===== Data shown =====

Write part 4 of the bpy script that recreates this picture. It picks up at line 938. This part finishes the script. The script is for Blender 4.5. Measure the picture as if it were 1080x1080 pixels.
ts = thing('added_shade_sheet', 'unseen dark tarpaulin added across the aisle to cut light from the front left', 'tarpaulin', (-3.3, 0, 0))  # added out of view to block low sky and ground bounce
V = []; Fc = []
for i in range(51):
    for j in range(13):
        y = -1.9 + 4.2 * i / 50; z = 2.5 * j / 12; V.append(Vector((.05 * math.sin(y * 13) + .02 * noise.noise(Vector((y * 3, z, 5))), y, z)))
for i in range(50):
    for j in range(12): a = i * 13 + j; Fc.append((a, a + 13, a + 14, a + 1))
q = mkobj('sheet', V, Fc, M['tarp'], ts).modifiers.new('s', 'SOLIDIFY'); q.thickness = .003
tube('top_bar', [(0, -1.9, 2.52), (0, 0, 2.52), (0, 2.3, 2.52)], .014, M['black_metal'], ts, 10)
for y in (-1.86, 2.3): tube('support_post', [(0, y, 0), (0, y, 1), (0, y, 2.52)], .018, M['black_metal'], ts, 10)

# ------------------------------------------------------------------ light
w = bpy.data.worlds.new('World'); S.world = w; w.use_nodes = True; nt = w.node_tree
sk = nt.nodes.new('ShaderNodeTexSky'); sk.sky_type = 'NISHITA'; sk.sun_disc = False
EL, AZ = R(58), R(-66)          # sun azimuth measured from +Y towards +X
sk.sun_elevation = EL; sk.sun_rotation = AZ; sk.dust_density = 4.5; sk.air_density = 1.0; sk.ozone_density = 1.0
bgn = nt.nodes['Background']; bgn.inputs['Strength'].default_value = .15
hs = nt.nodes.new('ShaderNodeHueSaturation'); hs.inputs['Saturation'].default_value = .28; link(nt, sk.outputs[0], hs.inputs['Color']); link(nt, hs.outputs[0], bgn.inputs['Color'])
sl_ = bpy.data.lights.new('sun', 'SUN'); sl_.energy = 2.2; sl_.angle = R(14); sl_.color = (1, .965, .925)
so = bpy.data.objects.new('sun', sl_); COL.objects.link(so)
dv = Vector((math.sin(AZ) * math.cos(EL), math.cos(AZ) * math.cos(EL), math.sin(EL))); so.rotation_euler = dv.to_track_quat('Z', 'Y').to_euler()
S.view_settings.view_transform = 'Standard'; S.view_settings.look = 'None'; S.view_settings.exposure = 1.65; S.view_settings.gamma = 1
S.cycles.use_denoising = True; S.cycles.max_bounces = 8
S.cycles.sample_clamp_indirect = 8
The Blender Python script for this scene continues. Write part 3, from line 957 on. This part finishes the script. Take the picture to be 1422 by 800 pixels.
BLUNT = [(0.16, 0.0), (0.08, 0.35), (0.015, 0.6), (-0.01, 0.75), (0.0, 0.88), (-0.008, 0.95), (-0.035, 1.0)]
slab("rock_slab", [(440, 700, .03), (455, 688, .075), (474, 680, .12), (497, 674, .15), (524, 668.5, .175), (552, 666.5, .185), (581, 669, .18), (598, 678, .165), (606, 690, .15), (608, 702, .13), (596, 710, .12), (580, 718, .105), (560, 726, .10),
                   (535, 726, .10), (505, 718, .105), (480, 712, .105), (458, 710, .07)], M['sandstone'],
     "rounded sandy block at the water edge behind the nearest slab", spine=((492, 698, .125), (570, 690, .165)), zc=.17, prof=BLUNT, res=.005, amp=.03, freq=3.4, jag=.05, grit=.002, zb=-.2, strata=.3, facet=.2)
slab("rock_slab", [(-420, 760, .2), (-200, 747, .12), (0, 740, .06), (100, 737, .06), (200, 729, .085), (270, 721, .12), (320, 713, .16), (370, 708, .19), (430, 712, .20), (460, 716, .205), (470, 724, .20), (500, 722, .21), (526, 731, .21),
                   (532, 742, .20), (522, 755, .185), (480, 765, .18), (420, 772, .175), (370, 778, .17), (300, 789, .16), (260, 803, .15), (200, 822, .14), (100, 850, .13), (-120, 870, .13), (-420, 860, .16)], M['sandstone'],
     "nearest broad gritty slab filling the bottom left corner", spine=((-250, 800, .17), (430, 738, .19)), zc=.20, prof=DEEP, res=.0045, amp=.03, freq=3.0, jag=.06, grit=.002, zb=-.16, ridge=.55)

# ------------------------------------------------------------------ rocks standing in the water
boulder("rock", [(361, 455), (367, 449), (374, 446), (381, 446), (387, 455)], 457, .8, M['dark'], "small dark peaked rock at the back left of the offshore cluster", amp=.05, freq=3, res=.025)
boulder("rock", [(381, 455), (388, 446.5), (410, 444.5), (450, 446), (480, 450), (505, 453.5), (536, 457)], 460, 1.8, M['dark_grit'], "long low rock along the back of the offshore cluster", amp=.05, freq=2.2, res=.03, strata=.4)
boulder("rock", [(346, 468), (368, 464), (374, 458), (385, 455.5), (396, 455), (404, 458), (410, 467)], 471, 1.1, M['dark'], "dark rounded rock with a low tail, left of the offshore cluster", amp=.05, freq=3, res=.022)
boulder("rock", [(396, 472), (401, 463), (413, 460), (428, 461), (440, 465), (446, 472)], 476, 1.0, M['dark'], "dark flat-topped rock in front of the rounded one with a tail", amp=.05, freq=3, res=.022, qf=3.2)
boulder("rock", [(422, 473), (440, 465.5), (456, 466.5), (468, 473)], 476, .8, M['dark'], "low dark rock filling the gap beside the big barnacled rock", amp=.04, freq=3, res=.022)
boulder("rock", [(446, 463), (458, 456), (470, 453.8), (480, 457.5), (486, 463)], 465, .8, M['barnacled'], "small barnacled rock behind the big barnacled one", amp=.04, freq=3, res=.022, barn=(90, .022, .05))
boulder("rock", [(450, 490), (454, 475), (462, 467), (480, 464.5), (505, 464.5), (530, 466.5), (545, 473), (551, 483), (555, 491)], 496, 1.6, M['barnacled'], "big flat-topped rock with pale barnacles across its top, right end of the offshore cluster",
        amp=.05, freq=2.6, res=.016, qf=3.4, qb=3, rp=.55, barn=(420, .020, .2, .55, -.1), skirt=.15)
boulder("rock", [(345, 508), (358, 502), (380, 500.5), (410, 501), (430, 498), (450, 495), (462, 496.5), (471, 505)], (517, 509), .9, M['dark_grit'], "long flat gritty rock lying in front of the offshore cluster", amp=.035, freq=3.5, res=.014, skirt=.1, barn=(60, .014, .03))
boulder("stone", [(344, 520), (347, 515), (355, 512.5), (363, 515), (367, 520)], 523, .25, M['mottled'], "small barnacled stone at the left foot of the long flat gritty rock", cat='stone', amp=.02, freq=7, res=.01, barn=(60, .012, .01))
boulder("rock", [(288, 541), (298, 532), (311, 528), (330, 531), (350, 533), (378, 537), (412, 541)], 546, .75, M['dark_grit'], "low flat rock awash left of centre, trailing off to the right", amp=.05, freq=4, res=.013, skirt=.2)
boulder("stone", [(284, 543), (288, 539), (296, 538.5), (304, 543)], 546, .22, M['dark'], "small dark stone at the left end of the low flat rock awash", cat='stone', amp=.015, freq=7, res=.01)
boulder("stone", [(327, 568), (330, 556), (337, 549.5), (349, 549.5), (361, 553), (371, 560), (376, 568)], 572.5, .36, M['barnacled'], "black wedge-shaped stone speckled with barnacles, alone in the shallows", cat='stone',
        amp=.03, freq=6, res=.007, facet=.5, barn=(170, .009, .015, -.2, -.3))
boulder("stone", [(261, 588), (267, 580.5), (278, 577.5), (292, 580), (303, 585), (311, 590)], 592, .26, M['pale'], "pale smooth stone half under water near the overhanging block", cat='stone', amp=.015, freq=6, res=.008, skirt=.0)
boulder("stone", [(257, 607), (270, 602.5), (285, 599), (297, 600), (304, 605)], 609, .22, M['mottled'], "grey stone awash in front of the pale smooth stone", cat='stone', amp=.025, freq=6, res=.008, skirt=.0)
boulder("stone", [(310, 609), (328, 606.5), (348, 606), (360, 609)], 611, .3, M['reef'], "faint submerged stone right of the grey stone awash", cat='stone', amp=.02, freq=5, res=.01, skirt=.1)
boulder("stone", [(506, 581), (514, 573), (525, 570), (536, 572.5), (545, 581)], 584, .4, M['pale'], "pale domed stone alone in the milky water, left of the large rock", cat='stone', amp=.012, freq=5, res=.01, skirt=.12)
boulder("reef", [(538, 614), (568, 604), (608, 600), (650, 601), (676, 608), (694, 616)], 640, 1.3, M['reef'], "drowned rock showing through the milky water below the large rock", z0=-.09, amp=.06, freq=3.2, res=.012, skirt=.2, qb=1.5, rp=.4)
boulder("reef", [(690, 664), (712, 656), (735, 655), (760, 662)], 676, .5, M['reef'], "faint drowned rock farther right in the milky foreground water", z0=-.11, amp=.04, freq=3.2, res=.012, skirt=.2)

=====

Reproduce the entries exactly, starting at their first line and stopping after the line with "2.52)], .018, M['black_metal'], ts, 10)".

_Complete response:_
Write part 4 of the bpy script that recreates this picture. It picks up at line 938. This part finishes the script. The script is for Blender 4.5. Measure the picture as if it were 1080x1080 pixels.
ts = thing('added_shade_sheet', 'unseen dark tarpaulin added across the aisle to cut light from the front left', 'tarpaulin', (-3.3, 0, 0))  # added out of view to block low sky and ground bounce
V = []; Fc = []
for i in range(51):
    for j in range(13):
        y = -1.9 + 4.2 * i / 50; z = 2.5 * j / 12; V.append(Vector((.05 * math.sin(y * 13) + .02 * noise.noise(Vector((y * 3, z, 5))), y, z)))
for i in range(50):
    for j in range(12): a = i * 13 + j; Fc.append((a, a + 13, a + 14, a + 1))
q = mkobj('sheet', V, Fc, M['tarp'], ts).modifiers.new('s', 'SOLIDIFY'); q.thickness = .003
tube('top_bar', [(0, -1.9, 2.52), (0, 0, 2.52), (0, 2.3, 2.52)], .014, M['black_metal'], ts, 10)
for y in (-1.86, 2.3): tube('support_post', [(0, y, 0), (0, y, 1), (0, y, 2.52)], .018, M['black_metal'], ts, 10)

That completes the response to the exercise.